(02/23) Akebono (c) vs. Go Shiozaki

All-Japan Pro Wrestling
Okinawa Convention Center (Ginowan, Okinawa, Japan)
AJPW Triple Crown Championship

This was the best Mark Henry match I’ve seen all year.

Seriously, all the things that Henry rightfully receives accolades for – his believable big-man selling, his taunting, his solid big-man offense, and innate sense of how a monster should wrestle – are all on display in this match by Akebono. It is a really solid performance from a wrestler not necessarily known for them.

The taunting is front-and-center from the get-go. When the bell rings, Go twice reaches out for a knuckle lock and twice gets a slap to the jaw for his trouble. Akebono chuckles, immensely please with himself. When a third attempted lockup ends with Akebono forcing Go against the ropes and shoving pushing him back, he smirks again. Go has had enough and tries to chop Akebono but that goes about as well as one would expect.
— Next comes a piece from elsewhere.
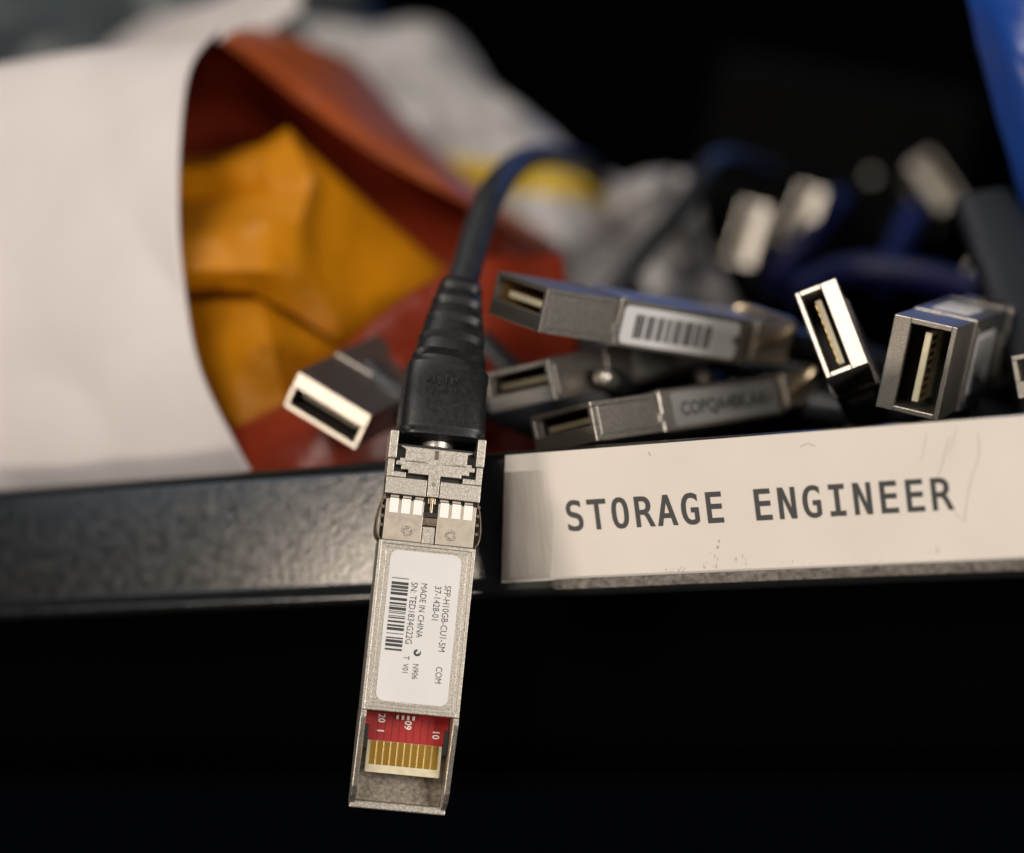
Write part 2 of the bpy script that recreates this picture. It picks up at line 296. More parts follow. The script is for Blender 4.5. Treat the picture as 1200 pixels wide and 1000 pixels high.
b0 = onlip(668, 621.5, card_y-.03); b1 = onlip(1116, 596.5, card_y-.03)
ux = Vector((b1.x-b0.x, 0, b1.z-b0.z)); W_ = ux.length; ux.normalize(); uz = Vector((-ux.z, 0, ux.x))
adv = .602; body_ = 'STORAGE ENGINEER'
cap = (onlip(670, 587.5, card_y).z-b0.z)
sx = W_/(15*adv+.44-.042); sz = cap/.526
bm = bmesh.new()
for i, ch in enumerate(body_):
    if ch == ' ': continue
    vs, fs = GL[ch]
    vv = [bm.verts.new(b0+ux*(((x-.215)*1.17+.215-.042+i*adv)*sx)+uz*(y*sz)) for x, y in vs]
    for f in fs: bm.faces.new([vv[k] for k in f])
lt = build('lettering', bm, MT['ink'], card)
# clear tape over the left end of the card, its edges catching the light
rows = []
for (ya, yb) in ((555, 556), (590, 592), (630, 632), (672, 675)):
    pass
def tp(px, py, lift): return onlip(px, py, card_y-.10-lift)
rows = [[tp(591, 553, .05), tp(600, 553, .30), tp(612, 552, .10), tp(628, 551, .22), tp(650, 550, .02)],
        [tp(590, 590, .05), tp(599, 590, .55), tp(611, 590, .12), tp(626, 590, .25), tp(649, 589, .02)],
        [tp(589, 640, .05), tp(598, 640, .60), tp(610, 640, .15), tp(624, 640, .25), tp(647, 640, .02)],
        [tp(588, 681, .05), tp(598, 681, .30), tp(609, 680, .10), tp(622, 679, .20), tp(645, 677, .02)]]
loft('clear_tape', rows, MT['film'], card, 6, 4, .05)
# scratches and scuffs on the card
bm = bmesh.new()
def scratch(pts, wd):
    P = spline([onlip(x, y, card_y-.03) for x, y in pts], 5)
    for i in range(len(P)-1):
        d = (P[i+1]-P[i]).normalized(); nn = Vector((-d.z, 0, d.x))*wd
        a = [bm.verts.new(q) for q in (P[i]-nn, P[i]+nn, P[i+1]+nn, P[i+1]-nn)]; bm.faces.new(a)
for pts, wd in (([(1146, 508), (1147, 535), (1136, 570), (1130, 612)], .035), ([(1112, 513), (1104, 545), (1098, 560)], .04),
                ([(1121, 500), (1112, 535)], .03), ([(1086, 508), (1080, 540)], .025), ([(938, 524), (946, 520), (955, 523)], .06),
                ([(760, 530), (762, 534)], .10), ([(1130, 612), (1124, 606), (1118, 600)], .03), ([(842, 640), (840, 643)], .16), ([(843, 633), (842, 636)], .13)):
    scratch(pts, wd)
build('scratch', bm, mat('grey_scratch', (.42,.38,.34), 0, .6), card)
bm = bmesh.new(); rnd = random.Random(5)
for x, y, hh, ww, nn in ((833, 667, 20, 9, 12), (866, 663, 14, 9, 8), (790, 671, 6, 14, 8), (1095, 653, 8, 8, 5), (935, 662, 4, 20, 6), (1010, 659, 4, 24, 6), (640, 678, 5, 12, 4)):
    for k in range(nn):
        q = rnd.random(); px = x+rnd.uniform(-ww, ww); py = y-rnd.random()**2*hh; l = rnd.uniform(1.0, 5.5)
        a = onlip(px, py, card_y-.02); c = onlip(px+rnd.uniform(-.8, .8), py-l, card_y-.02); wd = rnd.uniform(.03, .12)
        v = [bm.verts.new(q) for q in (a+Vector((-wd*.4, 0, 0)), a+Vector((wd*.5, 0, 0)), (a+c)/2+Vector((wd, 0, 0)), c, (a+c)/2+Vector((-wd, 0, 0)))]; bm.faces.new(v)
build('scuff', bm, mat('grey_scuff', (.50,.455,.41), 0, .7), card)

# ------------------------------------------------------------------ hero: metal plug module hanging over the lip
yd = (CR*math.sin(math.radians(5.6))+CU*math.cos(math.radians(5.6))*1.0-(-CF)*.14).normalized()
zd = (CR*.12+CU*.12+(-CF)).normalized(); zd = (zd-yd*zd.dot(yd)).normalized(); xd = yd.cross(zd)
T0 = at(513.5, 519, 291.8)                       # middle of the top end, front surface
o0 = T0 - yd*54.5 - zd*4.25
YS = .932
o0 = T0 - yd*54.5*YS - zd*4.25
hero = empty('plug_module', frame(o0, xd, yd*YS, zd), 'long metal network plug with red and gold circuit board end hanging over the black lip', 'network plug')
def vbox(bm, x0, x1, v0, v1, z0, z1, bev=0.0): box(bm, x0, x1, 54.5-v1, 54.5-v0, z0, z1, bev)
# main shell with its label bed
bm = bmesh.new()
box(bm, -6.7, 6.7, 14.3, 39.3, .9, 4.02, .12)
box(bm, -6.7, -5.9, 14.3, 39.3, -4.2, .9); box(bm, 5.9, 6.7, 14.3, 39.3, -4.2, .9); box(bm, -5.9, 5.9, 22, 39.3, -4.2, .9)
for a in ((-6.72, -6.25, 14.28, 39.32), (6.25, 6.72, 14.28, 39.32), (-6.25, 6.25, 14.28, 14.85), (-6.25, 6.25, 38.75, 39.32)):
    box(bm, *a, 3.9, 4.20, .1)
for a in ((-5.75, -5.55, 15.5, 38.2), (5.55, 5.75, 15.5, 38.2), (-5.55, 5.55, 15.3, 15.5), (-5.55, 5.55, 38.2, 38.4)):
    box(bm, *a, 3.95, 4.07, .05)
build('shell', bm, MT['satin'], hero)
# nose: floor, end bar, sloping side walls
bm = bmesh.new()
box(bm, -6.7, 6.7, -.25, .9, -4.25, -1.9, .18)
for s in (-1, 1):
    a, b = (5.95, 6.75) if s > 0 else (-6.75, -5.95)
    prism(bm, [(.2, -4.25), (14.25, -4.25), (14.25, 4.25), (13.2, 4.2), (3.0, 1.2), (1.6, .2), (.2, -2.4)], a, b, .14, axis='x')
build('nose_frame', bm, MT['satin'], hero)
bm = bmesh.new(); box(bm, -5.9, 5.9, .95, 22, -4.25, -3.4); build('nose_floor', bm, MT['floor'], hero)
bm = bmesh.new(); box(bm, -5.9, 5.9, 20.5, 21.9, -3.3, .85); build('cavity_back', bm, MT['dark'], hero)
# circuit board
bm = bmesh.new()
prism(bm, [(-5.2, 5.2), (5.2, 5.2), (5.2, 10.4), (5.85, 10.4), (5.85, 20), (-5.85, 20), (-5.85, 10.4), (-5.2, 10.4)], -1.1, -.1, .08)
pcb = build('circuit_board', bm, MT['pcbcream'], hero)
bm = bmesh.new(); prism(bm, [(-5.2, 9.9), (5.2, 9.9), (5.2, 10.42), (5.82, 10.42), (5.82, 20), (-5.82, 20), (-5.82, 10.42), (-5.2, 10.42)], -.09, -.03)
build('red_mask', bm, MT['pcbred'], pcb)
bm = bmesh.new(); box(bm, -.41, .41, 6.4, 9.85, -.09, .0, .03)
g0 = build('gold_contact', bm, MT['gold'], pcb)
for k in range(10):
    g = g0 if k == 0 else g0.copy()
    if k: COL.objects.link(g); g.parent = pcb
    g.location.x = (-4.3+k*8.6/9)*S
bm = bmesh.new()
for s in (-1, 1):
    box(bm, *sorted((s*5.25, s*5.9)), 8.6, 12.2, -2.2, .5, .08)
build('slot_shade', bm, MT['dark'], hero)  # black blocks standing in for the shade inside the side slots
bm = bmesh.new()
for k in range(9):
    x = -4+k; box(bm, x-.06, x+.06, 10.2, 13.6, -.03, -.012)
build('circuit_trace', bm, mat('dark_red_trace', (.22,.008,.008), 0, .4), pcb)
def rt(x, y, z): return Matrix(((0, 1, 0, x), (-1, 0, 0, y), (0, 0, 1, z), (0, 0, 0, 1)))     # reads downward
for t_, x, y in (('20', -4.0, 13.9), ('1', -4.0, 11.7), ('09', -.3, 13.2), ('10', 3.7, 12.2)):
    text(t_, 1.35, MT['silk'], pcb, rt(x, y, .005), 'board_mark', bold=.02)
bm = bmesh.new()
for k in range(4): box(bm, -1.6+k*.75, -1.25+k*.75, 13.3, 13.9, -.02, .25)
build('solder_pad', bm, MT['silk'], pcb)
# label on the shell
bm = bmesh.new(); prism(bm, rrect(-4.95, 4.95, 15.75, 38.0, 1.15), 4.03, 4.11)
lab = build('label', bm, MT['white'], hero); lab['label'] = 'white rounded sticker with barcode and small black print'
ZT = 4.125
for t_, x, y, sz_ in (('SFP-H10GB-CU1-5M', 2.95, 33.5, 1.30), ('37-1428-01', 1.62, 33.3, 1.30), ('COM', 2.9, 21.5, 1.25),
                      ('MADE IN CHINA', -.3, 33.5, 1.24), ('SN: TED1834G22G', -1.68, 33.5, 1.30), ('N906', -.3, 21.6, 1.15), ('T  V01', -1.68, 22.6, 1.1)):
    text(t_, sz_, MT['ink'], lab, rt(x, y, ZT), 'print', xs=.88)
bm = bmesh.new()
yy = 33.9; rnd = random.Random(3)
while yy > 22.6:
    wd = rnd.choice((.12, .12, .2, .28, .42)); 
    if wd > .25 or rnd.random() < .8: 
        f = [bm.verts.new(q) for q in ((-4.4, yy, ZT), (-2.05, yy, ZT), (-2.05, yy-wd, ZT), (-4.4, yy-wd, ZT))]; bm.faces.new(f)
    yy -= wd+rnd.choice((.12, .16, .3))
build('barcode', bm, MT['ink'], lab)
bm = bmesh.new(); disc(bm, .1, 23.2, .52, ZT-.005, ZT+.002, 18); rg = build('round_mark', bm, MT['ink'], lab)
bm = bmesh.new(); disc(bm, .1, 23.2, .20, ZT+.002, ZT+.006, 12); box(bm, .1, .45, 23.15, 23.7, ZT+.002, ZT+.006); build('round_mark_centre', bm, MT['white'], rg)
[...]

That entire opening minute is a good example of how Akebono works the entire match like the big monster he is to great effect. Everything from the attitude to the facial expressions was spot on.

The Triple Crown champion manhandles the challenger for the next several minutes. Go looks virtually helpless against the big guy but slowly comes to the realization that kicking at his legs and chopping him down like a tree is probably his best bet. They transition into this rather organically – Go lands a few kicks before it really has an impact – which you don’t always see. Eventually he gets Akebono off of his feet and has him hurt.

Akebono’s selling was strong during this segment but it was all setup with how he wrestled the early portion of the match. Like Henry, he gets that if he wrestles like an indestructible monster most of the time, all he really needs to do in order to be effective when selling is tug at the injured body part and grimace a bunch. There is no need to overdo it – the progression from absolutely dominating to showing some signs of pain speaks for itself.

Despite Shiozaki taking Akebono off of his feet, it never felt like he was really in control. It feels like he accomplished something in getting Akebono down but everyone really knows who is still in charge. That’s a testament to both guys, probably, but really Akebono. Akebono was able to maintain his dominant mystique while giving Go enough to where it felt like he had gotten a moral victory by simply getting his opponent the mat and causing him (momentary) pain with the leg work.

Akebono eventually gets back to his feet and the match moves towards the near falls. This is probably the weakest part but it was still fine. The first tease of Go suplexing Akebono was well-executed and the suplex payoff worked fine, too. Akebono empties his offense but to good effect and even pulls out a ridiculously good-looking pile driver (given his size) to put the challenger down.

The match was laid out really nicely in that Akebono was in control early on without using a lot of offense. Then he got to catch a breather (at least a bit) while having his leg worked over during the middle portion. Then it is back up for the stretch run where he can pull out his moves for near falls. He really cut a nice pace for such a big guy and the match layout probably helped him achieve that.

Definitely recommended, especially if you a Mark Henry fan or a fan of a well-worked big man matches in general. This is on the very short list of good non-NJPW Japanese matches from 2014.